When was Jesus born? On 25 December in the year that starts the Christian calendar, is what wide belief would have it. Greek and Russian Orthodox churches retain the date of 7 January in accordance with the old Julian calendar, rather than the Gregorian revision that was introduced in 1582.

Internal evidence from the Bible rules out the designated year because Herod the Great, who was responsible for the massacre of the innocents, from which the infant Jesus escaped, is known to have died in 4 BC. This is one reason why the now-obscure Polish scholar, Laurence Suslyga, argued in his 1605 thesis on the birth and death of Christ that Jesus was actually born in 5 BC.

Suslyga's tract unexpectedly gained a significance beyond the specialist realm of biblical chronology. The circumstances are best explained by the great German astronomer, Johannes Kepler: “I found for sale at Graz a small book by Laurence Suslyga of Poland,” with which Kepler agreed that at least “four years must be added to the Epoch of Christianity now in use”. Suslyga provided Kepler with the necessary licence to correlate the dramatic appearance of a 'new star' in 1604 with the act of stellar navigation performed by the biblical Magi when they journeyed to see the Christ child in Bethlehem.

In 1604, astronomers keenly awaited the shift of the conjunction of Jupiter and Saturn into the 'Fiery Trigon' of the zodiac (Sagittarius, Aries and Leo), which initiated a new cycle of conjunctions in the Trigon — an event that was calculated to recur about every 800 years. Mars also moved close to Saturn and then Jupiter, thus outlining a triangular array that was of great interest to astrologers.

During his time in Prague as mathematician to the Holy Roman Emperor Rudolf II, Kepler observed this remarkable cluster of planets and the new star on 17 October 1604, when the clouds over the city finally lifted. The star burned brightly in the evening and was even visible as a morning star, located in the foot of the constellation of the Serpent Bearer, or Ophiuchus (pictured). He made his last observation of the star a year later, after which it faded from view as the flash from its explosion declined in intensity.

In 1606, Kepler published a pamphlet on the new star in German, while planning a more substantial account in Latin: On the New Star in the Foot of the Ophiuchus and on the Fiery Trigon that Began Anew at its Rising. A Booklet Full of Astronomical, Physical, Metaphysical, Meteorological and Astrological Disputations (beginning in Latin, De Stella Nova in Pede Serpentarii ...). The second of two substantial appendices in the book dealt with the year of Christ's birth “in the light of the new pronouncements of Laurentius Suslyga”.

Artwork from De Stella Nova shows the constellation Ophiuchus with the 1604 supernova (N; in the foot, lower left) observed by Kepler. Credit: CALTECH ARCHIVES/SPL

In a series of arguments that even he admitted were hard to follow, Kepler claimed that the star followed by the Magi was the equivalent of the stella nova of 1604–5, and that it had arisen during a series of related planetary conjunctions in the years 7–5 BC — which he took to cover the period of Christ's conception and the Magi's journey to Bethlehem, as recounted in Matthew 2:9–10.

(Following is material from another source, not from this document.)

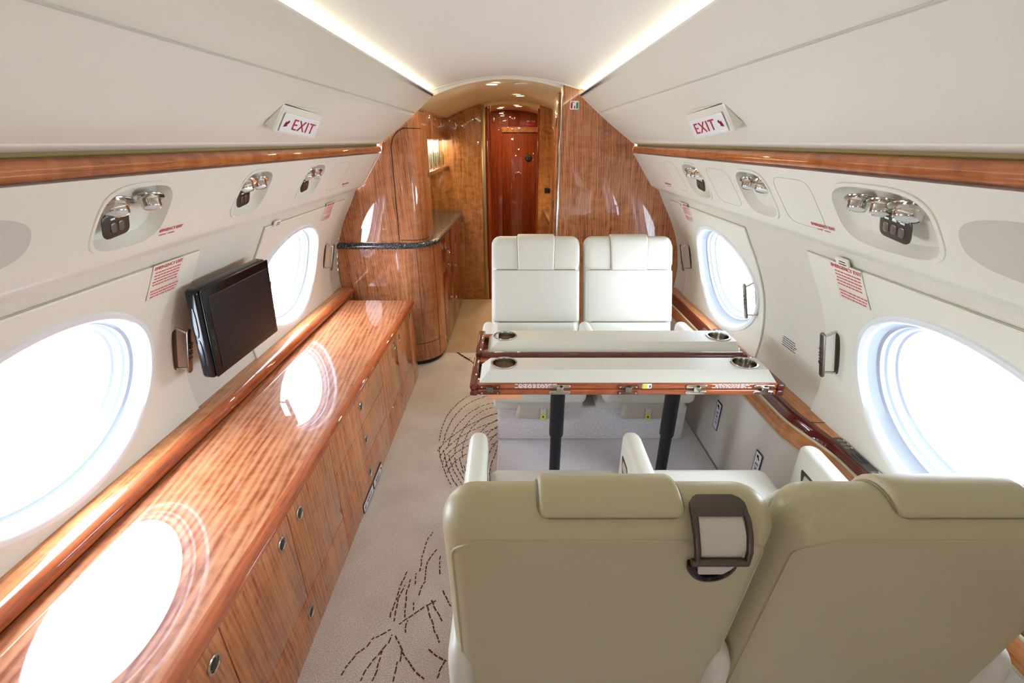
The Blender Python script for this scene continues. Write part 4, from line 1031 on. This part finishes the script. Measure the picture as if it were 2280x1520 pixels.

Kepler's treatise can be acclaimed as a work of science in the modern sense. For instance, he uses the lack of diurnal parallax from the new star — that is, the inability to measure its distance using the angle at two different points on Earth's surface — to infer that it resided in the sphere of the fixed stars. This provided further evidence that the sphere was not as immutable as the ancients had assumed. But De Stella Nova, as its extended title declares, explicitly involved metaphysics and astrology, and it climaxed in an appendix on biblical chronology.

Within this, we cannot separate what we regard as the real science from the astrology and theology. For Kepler, mathematics and meaning comprised a unified whole. The great astronomer, best known for identifying the elliptical paths of the planets, became increasingly concerned in the years following publication of De Stella Nova with the construction of a 'purified' version of ancient astrological wisdom, purged of the myths that had accumulated around the zodiacal signs. He later referred to the mystic symbolism of traditional astrology as “filthy mud” from which “one can glean even an occasional escargot, oysters or an eel for one's nutrition”.

Kepler gained his “nutrition” from the mathematical ratios of the 'aspects' between the planets. He defined an aspect as “a geometrical construction [of an angle] between light beams of two planets here on Earth”. The ratios were integral to the celestial geometry that manifests the mathematical “music” of the heavens. He explained that earthly nature cannot help but respond to the dictates of heavenly harmonies, and said that nature is affected by an aspect “just as a farmer is moved by music to dance”.

De Stella Nova serves to remind us that it was not possible in the era of Kepler and Galileo to pursue astronomy in such a way that the mathematical study of the heavenly bodies was divorced from the theology of a heaven inhabited by God.